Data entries
◇ ◇ ◇ ◇

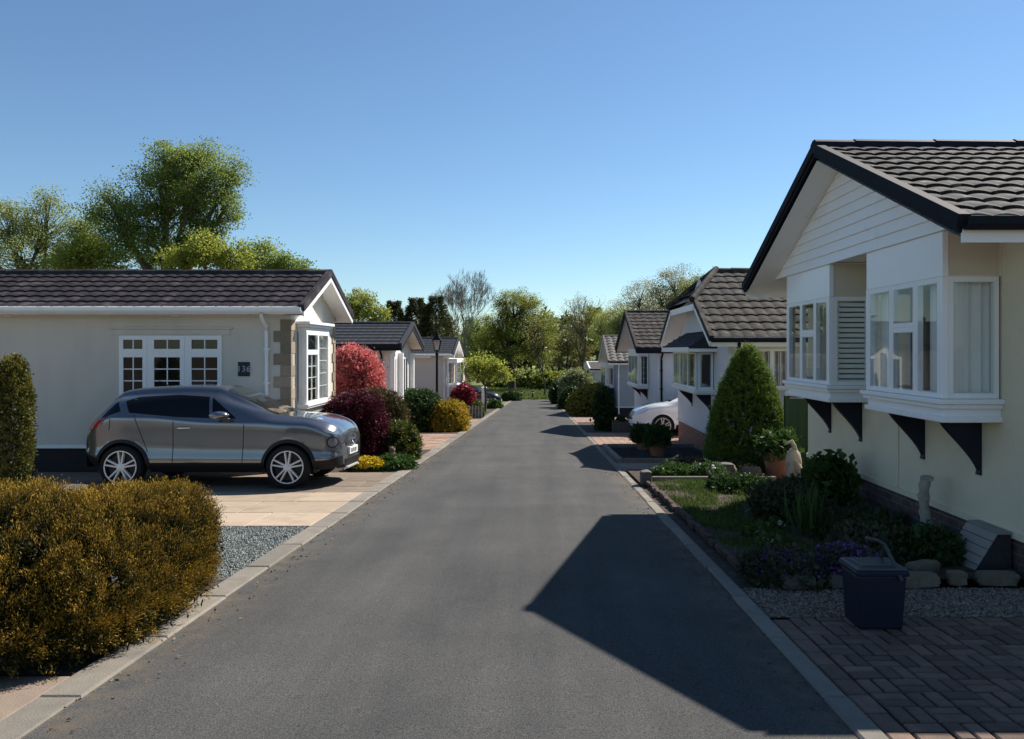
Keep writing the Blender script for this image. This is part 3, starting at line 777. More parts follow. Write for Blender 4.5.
G['firtree'] = leafmat('dark_fir', (.012, .026, .010), (.032, .042, .012), .15, (.075, .075, .018), clump=.6)
G['wood'] = leafmat('far_wood', (0.051, 0.073, 0.025), (0.144, 0.155, 0.055), .62, clump=.12)

def asphalt():
    m, nt, N, L = _nt('asphalt')
    out = N.new('ShaderNodeOutputMaterial'); b = N.new('ShaderNodeBsdfPrincipled'); L.new(b.outputs[0], out.inputs[0])
    v = _map(nt, (1, 1, 1)); vs = _map(nt, (1.6, .10, 1))
    sp = _noise(nt, v, 120, 4, .8); big = _noise(nt, v, .9, 6, .6); streak = _noise(nt, vs, 1.6, 5, .6)
    c = _mix(nt, _ramp(nt, sp, .34, .66), (.020, .0198, .019), (.124, .123, .119))
    c = _mix(nt, 1, c, _ramp(nt, big, .3, .72, (.80, .80, .80), (1.16, 1.15, 1.13)), 'MULTIPLY')
    c = _mix(nt, 1, c, _ramp(nt, streak, .35, .66, (.84, .84, .85), (1.10, 1.10, 1.09)), 'MULTIPLY')
    tc = N.new('ShaderNodeTexCoord'); sx = N.new('ShaderNodeSeparateXYZ'); L.new(tc.outputs['Object'], sx.inputs[0])
    def mth(op, a, b=0):
        n = N.new('ShaderNodeMath'); n.operation = op
        for k, q in ((0, a), (1, b)):
            if isinstance(q, (int, float)): n.inputs[k].default_value = q
            else: L.new(q, n.inputs[k])
        return n.outputs[0]
    edge = mth('ABSOLUTE', mth('ADD', sx.outputs[0], .429))          # metres from the middle of the lane
    band = mth('MULTIPLY', mth('ADD', mth('COSINE', mth('MULTIPLY', edge, 4.0)), 1), .5)
    c = _mix(nt, mth('MULTIPLY', band, _ramp(nt, _noise(nt, vs, .8, 3), .3, .7)), c, _mix(nt, 1, c, (.87, .87, .88), 'MULTIPLY'))
    dirt = mth('MULTIPLY', _ramp(nt, edge, .83, .95) if False else mth('MULTIPLY', mth('MAXIMUM', mth('SUBTRACT', edge, 1.52), 0), 2.6), _ramp(nt, _noise(nt, v, 5, 6, .7), .42, .62))
    c = _mix(nt, dirt, c, (.125, .10, .072))
    v2 = N.new('ShaderNodeTexVoronoi'); v2.inputs['Scale'].default_value = 120; L.new(v, v2.inputs['Vector'])
    c = _mix(nt, _ramp(nt, v2.outputs['Color'], .955, .98), c, (.14, .132, .122))
    L.new(c, b.inputs['Base Color']); b.inputs['Roughness'].default_value = .92; b.inputs['Specular IOR Level'].default_value = .14
    bp = N.new('ShaderNodeBump'); bp.inputs['Strength'].default_value = .55; bp.inputs['Distance'].default_value = .006
    L.new(sp, bp.inputs['Height']); L.new(bp.outputs[0], b.inputs['Normal'])
    return m
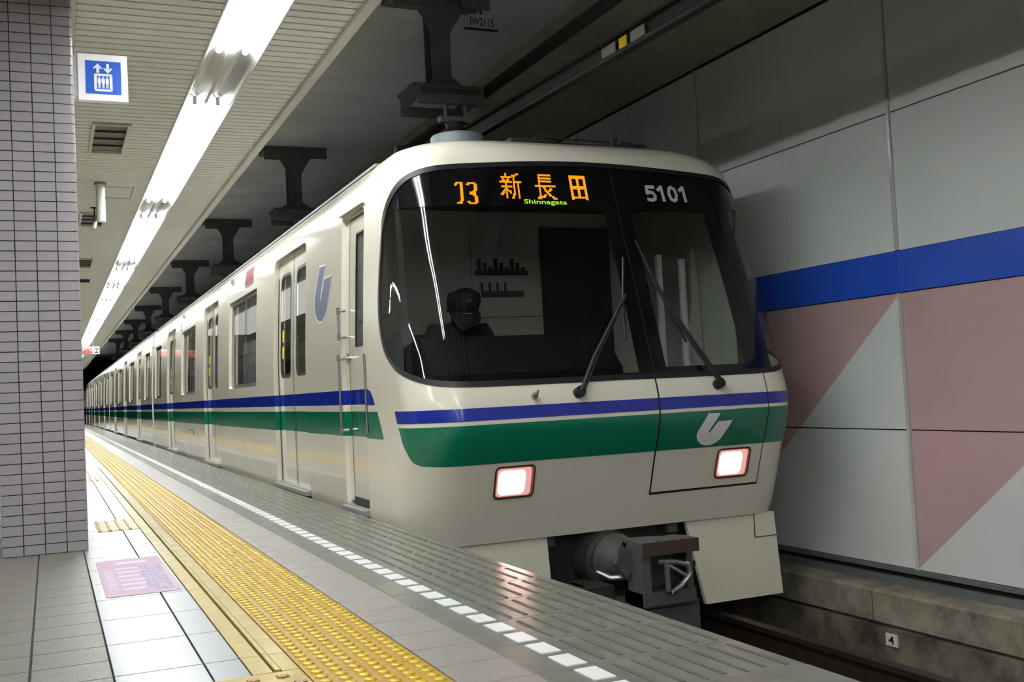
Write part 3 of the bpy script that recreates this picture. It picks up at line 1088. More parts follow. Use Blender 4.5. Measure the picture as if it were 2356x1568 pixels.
def frame_polys(y0, y1, z0, z1, hole):
    zm = (z0 + z1) / 2
    k = len(hole) // 2
    hy0, hy1 = min(p[0] for p in hole), max(p[0] for p in hole)
    lo = [(y0, zm), (y0, z0), (y1, z0), (y1, zm), (hy1, zm)] + list(reversed(hole[:k])) + [(hy0, zm)]
    hi = [(y1, zm), (y1, z1), (y0, z1), (y0, zm), (hy0, zm)] + list(reversed(hole[k:])) + [(hy1, zm)]
    return [lo, hi]


def orient_left(mb):
    for i, f in enumerate(mb.f):
        p = [Vector(mb.v[k]) for k in f]
        n = Vector((0, 0, 0))
        for k in range(len(p)):
            n += p[k - 1].cross(p[k])
        if n.x > 0:
            mb.f[i] = tuple(reversed(f))
    return mb


def dense(o):
    # follow the curved side: no outline segment taller than the shell's own rows
    out = []
    for i in range(len(o)):
        a, b = o[i], o[(i + 1) % len(o)]
        cut = [z for z in ZS if min(a[1], b[1]) + 1e-4 < z < max(a[1], b[1]) - 1e-4]
        if b[1] < a[1]:
            cut = cut[::-1]
        out.append(a)
        out += [(a[0] + (b[0] - a[0]) * (z - a[1]) / (b[1] - a[1]), z) for z in cut]
    return out


def reveal(mb, outline, d0, d1, mi=0):
    outline = dense(outline)
    n = len(outline)
    k = len(mb.v)
    f0, f1 = side_fn(d0), side_fn(d1)
    mb.v += [f0(*p) for p in outline] + [f1(*p) for p in outline]
    for i in range(n):
        j = (i + 1) % n
        mb.f.append((k + i, k + j, k + n + j, k + n + i))
        mb.m.append(mi)


def oring(mb, outline, d0, d1, ins, mi=0):
    outline = dense(outline)
    a, b = ring_pts(outline, d0), ring_pts(outline, d1)
    n = len(outline)
    k = len(mb.v)
    f = side_fn(ins)
    mb.v += [f(*p) for p in a] + [f(*p) for p in b]
    for i in range(n):
        j = (i + 1) % n
        mb.f.append((k + i, k + j, k + n + j, k + n + i))
        mb.m.append(mi)


def add_door(root, y0, y1, first):
    """two sliding leaves in the opening y0..y1, each with its window"""
    yc = (y0 + y1) / 2
    for s in (-1, 1):
        a, b = (yc, y1 + .02) if s > 0 else (y0 - .02, yc)
        h0, h1 = (yc + .11, yc + .50) if s > 0 else (yc - .50, yc - .11)
        hole = rrect(h0, h1, .905, 1.735, .07)
        mb = orient_left(patch(frame_polys(a + .003, b - .003, .035, 1.90, hole), side_fn(.042), [], ZS))
        lf = mb.build('door_leaf', M['side_paint'], root, smooth=True, recalc=False)
        orient_left(patch([hole], side_fn(.050), [], ZS)).build('door_window', M['window'], lf, smooth=True, recalc=False)
        mb = MB()
        oring(mb, hole, .014, -.012, .040)
        mb.build('window_gasket', M['rubber'], lf)
        if s > 0 and first:
            b_ = MB()
            for zz in (1.19, 1.05):
                b_.quad([side_fn(.048)(h1 - .10, zz), side_fn(.048)(h1 - .025, zz), side_fn(.048)(h1 - .025, zz + .10), side_fn(.048)(h1 - .10, zz + .10)])
            b_.build('warning_sticker', M['yellow_sticker'], lf)
    mb = patch([[(yc - .008, .035), (yc + .008, .035), (yc + .008, 1.88), (yc - .008, 1.88)]], side_fn(.036), [], ZS)
    mb.build('door_seal', M['rubber'], root)
    mb = patch([[(y1 - .03, .035), (y1 - .002, .035), (y1 - .002, 1.74), (y1 - .03, 1.74)]], side_fn(.038), [], ZS)
    mb.build('door_seal', M['rubber'], root)
    # sill plate
    MB().box(.022, .075, y0 + .01, y1 - .01, -.006, .026).box(.060, .115, y0 + .01, y1 - .01, .026, .034).build('door_sill', M['sill'], root)


def add_window(root, y0, y1, split=True, blind=True):
    o = rrect(y0, y1, .85, 1.755, .035)
    mb = MB()
    oring(mb, ring_pts(o, -.004), .0, -.035, .030)
    ym = y0 + (y1 - y0) * .45
    if split:
        k = len(mb.v)
        patch([[(ym - .018, .86), (ym + .018, .86), (ym + .018, 1.745), (ym - .018, 1.745)]], side_fn(.028), [], ZS, mb)
    fr = mb.build('side_window', M['rubber'] if not split else M['steel'], root)
    parts = [(y0 + .03, ym - .016), (ym + .016, y1 - .03)] if split else [(y0 + .03, y1 - .03)]
    for i, (a, b) in enumerate(parts):
        orient_left(patch([[(a, .88), (b, .88), (b, 1.73), (a, 1.73)]], side_fn(.040 + .008 * i), [], ZS)).build('pane', M['window'], fr, smooth=True, recalc=False)
    if split:
        patch([[(ym - .02, .87), (ym + .02, .87), (ym + .02, 1.74), (ym - .02, 1.74)]], side_fn(.026), [], ZS).build('mullion', M['rubber'], fr)
    if blind:
        a, b = (y0 + .05, ym + .35) if split else (y0 + .05, y1 - .05)
        patch([[(a, .88), (b, .88), (b, 1.30), (a, 1.30)]], side_fn(.062), [], ZS).build('blind', M['blind'], fr)


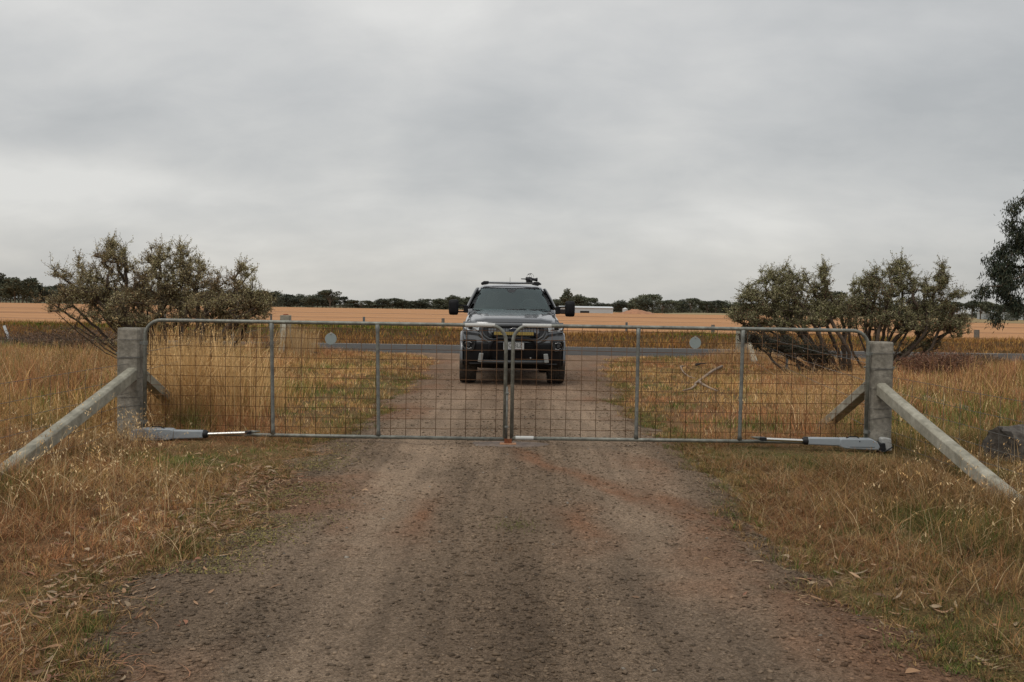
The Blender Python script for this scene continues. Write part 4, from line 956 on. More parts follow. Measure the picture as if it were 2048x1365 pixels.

◇ ◇ ◇ ◇

Nothing but the lines from the start of the records above through the line with "0.055), .62, clump=.12)" should be retyped, each exactly as written; leave out all pictures.

Keep writing the Blender script for this image. This is part 3, starting at line 777. More parts follow. Write for Blender 4.5.
G['firtree'] = leafmat('dark_fir', (.012, .026, .010), (.032, .042, .012), .15, (.075, .075, .018), clump=.6)
G['wood'] = leafmat('far_wood', (0.051, 0.073, 0.025), (0.144, 0.155, 0.055), .62, clump=.12)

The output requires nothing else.